■ **RECORD EXCERPTS**:
##############################

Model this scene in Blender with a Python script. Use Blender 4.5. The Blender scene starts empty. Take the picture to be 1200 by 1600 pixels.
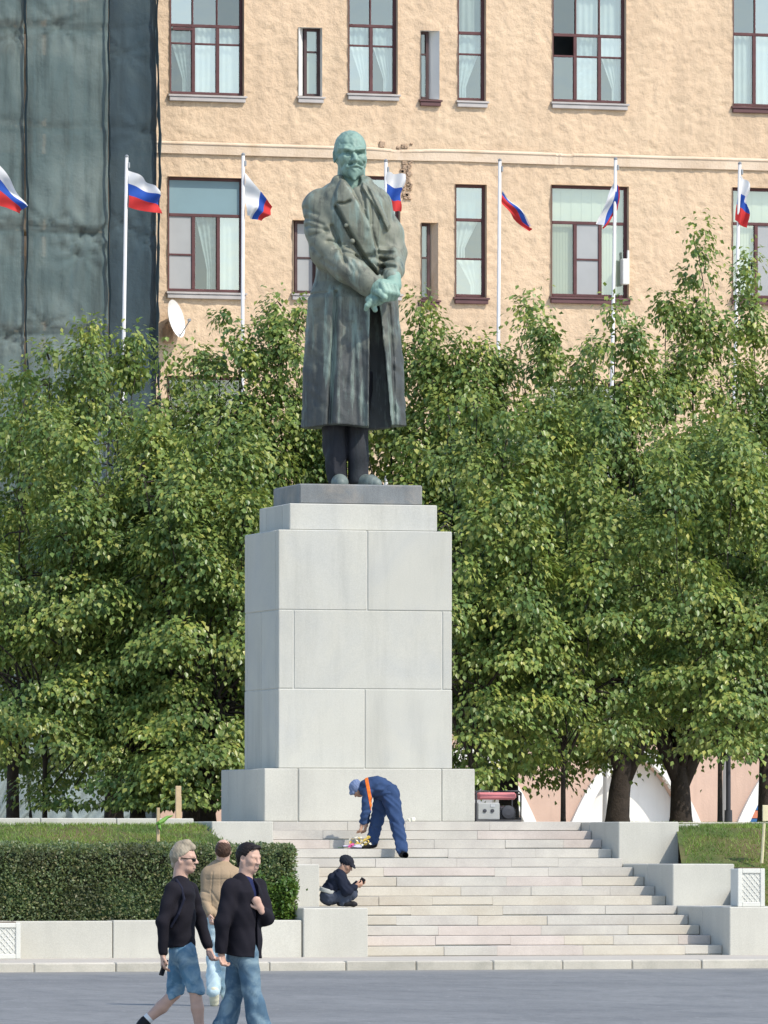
import bpy, bmesh, math, random
import numpy as np
from mathutils import Vector, Matrix
R = math.radians
SC = bpy.context.scene
COL = SC.collection
# ------------------------------------------------------------------ camera, sky, sun, exposure
TH = R(16.0)                      # the camera looks 16 degrees to the right of the facade's normal
FPX = 10500.0                     # focal length in photo pixels (long telephoto)
CAMX, CAMY, CAMZ = -27.5, -97.93, 1.70
HOR = 1315.0                      # horizon row
cam = bpy.data.objects.new('camera', bpy.data.cameras.new('camera'))
COL.objects.link(cam)
cam.location = (CAMX, CAMY, CAMZ)
cam.rotation_euler = (R(90), 0, -TH)
cam.data.sensor_width = 36.0
cam.data.lens = FPX / 1600.0 * 36.0
cam.data.shift_y = (HOR - 800.0) / 1600.0
cam.data.clip_start = 1.0
cam.data.clip_end = 3000.0
SC.camera = cam

SUN_EL, SUN_AZ = R(48.0), R(36.0)  # azimuth measured from the facade normal (-Y) towards +X
world = bpy.data.worlds.new('World')
SC.world = world
world.use_nodes = True
wn = world.node_tree
bg = wn.nodes['Background']
sky = wn.nodes.new('ShaderNodeTexSky')
sky.sky_type = 'NISHITA'
sky.sun_disc = False
sky.sun_elevation = SUN_EL
sky.sun_rotation = math.pi - SUN_AZ
sky.air_density = 1.0
sky.dust_density = 0.7
wn.links.new(sky.outputs[0], bg.inputs[0])
bg.inputs[1].default_value = 0.14
sun = bpy.data.objects.new('sun', bpy.data.lights.new('sun', 'SUN'))
COL.objects.link(sun)
sun.rotation_euler = (R(90) - SUN_EL, 0, SUN_AZ)
sun.location = (20, -40, 40)
sun.data.energy = 2.4
sun.data.angle = R(0.5)
sun.data.color = (1.0, 0.92, 0.80)
SC.view_settings.view_transform = 'Standard'
SC.view_settings.look = 'None'
SC.view_settings.gamma = 1.0
SC.view_settings.exposure = 0.84
SC.view_settings.use_curve_mapping = False
SC.cycles.max_bounces = 6
SC.cycles.transparent_max_bounces = 12

# ------------------------------------------------------------------ where a photo point lies on a plane of the place
def ray(px, py):
    u, v = (px - 600.0) / FPX, (HOR - py) / FPX
    return math.cos(TH) * u + math.sin(TH), -math.sin(TH) * u + math.cos(TH), v
def onY(px, py, Y):
    dx, dy, dz = ray(px, py)
    t = (Y - CAMY) / dy
    return Vector((CAMX + t * dx, Y, CAMZ + t * dz))
def XY(px, Y): return onY(px, HOR, Y).x
def ZY(px, py, Y): return onY(px, py, Y).z
def onD(px, py, D):               # at view depth D
    dx, dy, dz = ray(px, py)
    return Vector((CAMX + D * dx, CAMY + D * dy, CAMZ + D * dz))
def depth(p): return (p[0] - CAMX) * math.sin(TH) + (p[1] - CAMY) * math.cos(TH)

# ------------------------------------------------------------------ materials
MATS = {}
LINE0 = ZY(100, 40, 33.2); LINEP = (ZY(100, 40, 33.2) - ZY(100, 516, 33.2)) / 3
class NT:
    def __init__(s, name):
        s.m = bpy.data.materials.new(name); s.m.use_nodes = True
        s.t = s.m.node_tree; s.b = s.t.nodes['Principled BSDF']; s.out = s.t.nodes['Material Output']
        MATS[name] = s.m
    def n(s, typ, **kw):
        x = s.t.nodes.new(typ)
        for k, v in kw.items(): setattr(x, k, v)
        return x
    def l(s, a, b): s.t.links.new(a, b)
    def noise(s, vec, scale, detail=4.0, rough=.55, dist=0.0):
        x = s.n('ShaderNodeTexNoise'); x.inputs['Scale'].default_value = scale
        x.inputs['Detail'].default_value = detail; x.inputs['Roughness'].default_value = rough
        x.inputs['Distortion'].default_value = dist
        s.l(vec, x.inputs['Vector']); return x.outputs[0]
    def mapr(s, val, a, b, c, d):
        x = s.n('ShaderNodeMapRange'); s.l(val, x.inputs[0])
        for i, q in enumerate((a, b, c, d)): x.inputs[i + 1].default_value = q
        return x.outputs[0]
    def mix(s, fac, a, b, mode='MIX'):
        x = s.n('ShaderNodeMix', data_type='RGBA', blend_type=mode)
        if isinstance(fac, (int, float)): x.inputs[0].default_value = fac
        else: s.l(fac, x.inputs[0])
        for q, i in ((a, 6), (b, 7)):
            if isinstance(q, (tuple, list)): x.inputs[i].default_value = (*q[:3], 1)
            else: s.l(q, x.inputs[i])
        return x.outputs[2]
    def scaled(s, vec, sx, sy, sz):
        x = s.n('ShaderNodeMapping'); x.inputs['Scale'].default_value = (sx, sy, sz)
        s.l(vec, x.inputs[0]); return x.outputs[0]
    def pos(s): return s.n('ShaderNodeNewGeometry').outputs['Position']
    def obj(s): return s.n('ShaderNodeTexCoord').outputs['Object']

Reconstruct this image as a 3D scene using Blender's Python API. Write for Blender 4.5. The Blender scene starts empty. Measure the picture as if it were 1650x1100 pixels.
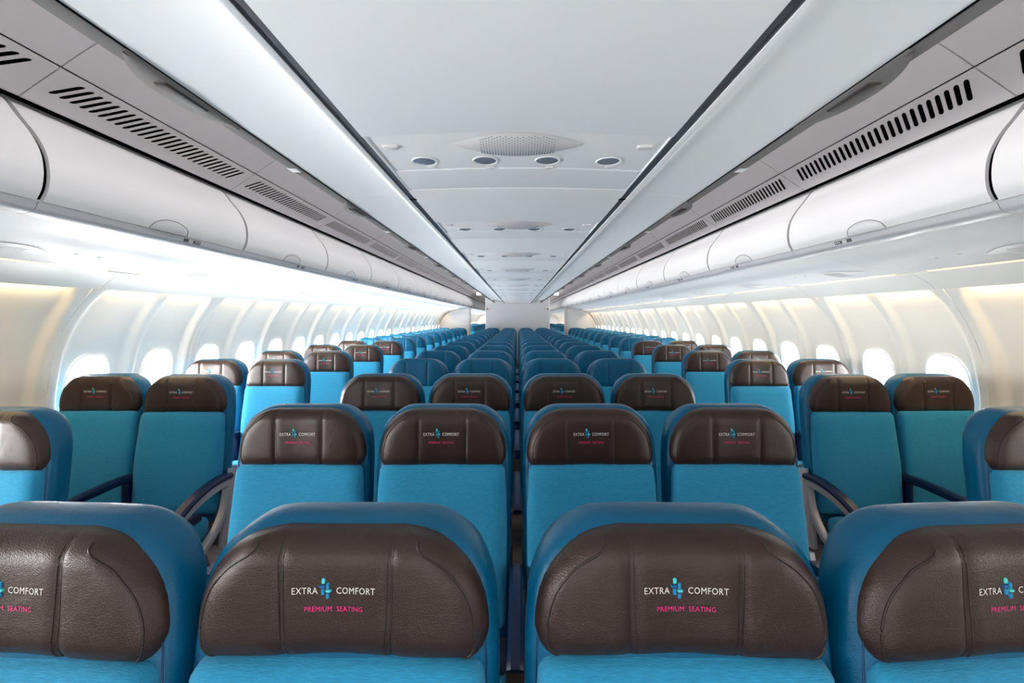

##############################

■ **TASK TO COMPLETE**: Reproduce the data word for word, excluding its pictures.

■ **FINISHED EXERCISE**:
Model this scene in Blender with a Python script. Use Blender 4.5. The Blender scene starts empty. Take the picture to be 1200 by 1600 pixels.
import bpy, bmesh, math, random
import numpy as np
from mathutils import Vector, Matrix
R = math.radians
SC = bpy.context.scene
COL = SC.collection
# ------------------------------------------------------------------ camera, sky, sun, exposure
TH = R(16.0)                      # the camera looks 16 degrees to the right of the facade's normal
FPX = 10500.0                     # focal length in photo pixels (long telephoto)
CAMX, CAMY, CAMZ = -27.5, -97.93, 1.70
HOR = 1315.0                      # horizon row
cam = bpy.data.objects.new('camera', bpy.data.cameras.new('camera'))
COL.objects.link(cam)
cam.location = (CAMX, CAMY, CAMZ)
cam.rotation_euler = (R(90), 0, -TH)
cam.data.sensor_width = 36.0
cam.data.lens = FPX / 1600.0 * 36.0
cam.data.shift_y = (HOR - 800.0) / 1600.0
cam.data.clip_start = 1.0
cam.data.clip_end = 3000.0
SC.camera = cam

SUN_EL, SUN_AZ = R(48.0), R(36.0)  # azimuth measured from the facade normal (-Y) towards +X
world = bpy.data.worlds.new('World')
SC.world = world
world.use_nodes = True
wn = world.node_tree
bg = wn.nodes['Background']
sky = wn.nodes.new('ShaderNodeTexSky')
sky.sky_type = 'NISHITA'
sky.sun_disc = False
sky.sun_elevation = SUN_EL
sky.sun_rotation = math.pi - SUN_AZ
sky.air_density = 1.0
sky.dust_density = 0.7
wn.links.new(sky.outputs[0], bg.inputs[0])
bg.inputs[1].default_value = 0.14
sun = bpy.data.objects.new('sun', bpy.data.lights.new('sun', 'SUN'))
COL.objects.link(sun)
sun.rotation_euler = (R(90) - SUN_EL, 0, SUN_AZ)
sun.location = (20, -40, 40)
sun.data.energy = 2.4
sun.data.angle = R(0.5)
sun.data.color = (1.0, 0.92, 0.80)
SC.view_settings.view_transform = 'Standard'
SC.view_settings.look = 'None'
SC.view_settings.gamma = 1.0
SC.view_settings.exposure = 0.84
SC.view_settings.use_curve_mapping = False
SC.cycles.max_bounces = 6
SC.cycles.transparent_max_bounces = 12

# ------------------------------------------------------------------ where a photo point lies on a plane of the place
def ray(px, py):
    u, v = (px - 600.0) / FPX, (HOR - py) / FPX
    return math.cos(TH) * u + math.sin(TH), -math.sin(TH) * u + math.cos(TH), v
def onY(px, py, Y):
    dx, dy, dz = ray(px, py)
    t = (Y - CAMY) / dy
    return Vector((CAMX + t * dx, Y, CAMZ + t * dz))
def XY(px, Y): return onY(px, HOR, Y).x
def ZY(px, py, Y): return onY(px, py, Y).z
def onD(px, py, D):               # at view depth D
    dx, dy, dz = ray(px, py)
    return Vector((CAMX + D * dx, CAMY + D * dy, CAMZ + D * dz))
def depth(p): return (p[0] - CAMX) * math.sin(TH) + (p[1] - CAMY) * math.cos(TH)

# ------------------------------------------------------------------ materials
MATS = {}
LINE0 = ZY(100, 40, 33.2); LINEP = (ZY(100, 40, 33.2) - ZY(100, 516, 33.2)) / 3
class NT:
    def __init__(s, name):
        s.m = bpy.data.materials.new(name); s.m.use_nodes = True
        s.t = s.m.node_tree; s.b = s.t.nodes['Principled BSDF']; s.out = s.t.nodes['Material Output']
        MATS[name] = s.m
    def n(s, typ, **kw):
        x = s.t.nodes.new(typ)
        for k, v in kw.items(): setattr(x, k, v)
        return x
    def l(s, a, b): s.t.links.new(a, b)
    def noise(s, vec, scale, detail=4.0, rough=.55, dist=0.0):
        x = s.n('ShaderNodeTexNoise'); x.inputs['Scale'].default_value = scale
        x.inputs['Detail'].default_value = detail; x.inputs['Roughness'].default_value = rough
        x.inputs['Distortion'].default_value = dist
        s.l(vec, x.inputs['Vector']); return x.outputs[0]
    def mapr(s, val, a, b, c, d):
        x = s.n('ShaderNodeMapRange'); s.l(val, x.inputs[0])
        for i, q in enumerate((a, b, c, d)): x.inputs[i + 1].default_value = q
        return x.outputs[0]
    def mix(s, fac, a, b, mode='MIX'):
        x = s.n('ShaderNodeMix', data_type='RGBA', blend_type=mode)
        if isinstance(fac, (int, float)): x.inputs[0].default_value = fac
        else: s.l(fac, x.inputs[0])
        for q, i in ((a, 6), (b, 7)):
            if isinstance(q, (tuple, list)): x.inputs[i].default_value = (*q[:3], 1)
            else: s.l(q, x.inputs[i])
        return x.outputs[2]
    def scaled(s, vec, sx, sy, sz):
        x = s.n('ShaderNodeMapping'); x.inputs['Scale'].default_value = (sx, sy, sz)
        s.l(vec, x.inputs[0]); return x.outputs[0]
    def pos(s): return s.n('ShaderNodeNewGeometry').outputs['Position']
    def obj(s): return s.n('ShaderNodeTexCoord').outputs['Object']

Reconstruct this image as a 3D scene using Blender's Python API. Write for Blender 4.5. The Blender scene starts empty. Measure the picture as if it were 1650x1100 pixels.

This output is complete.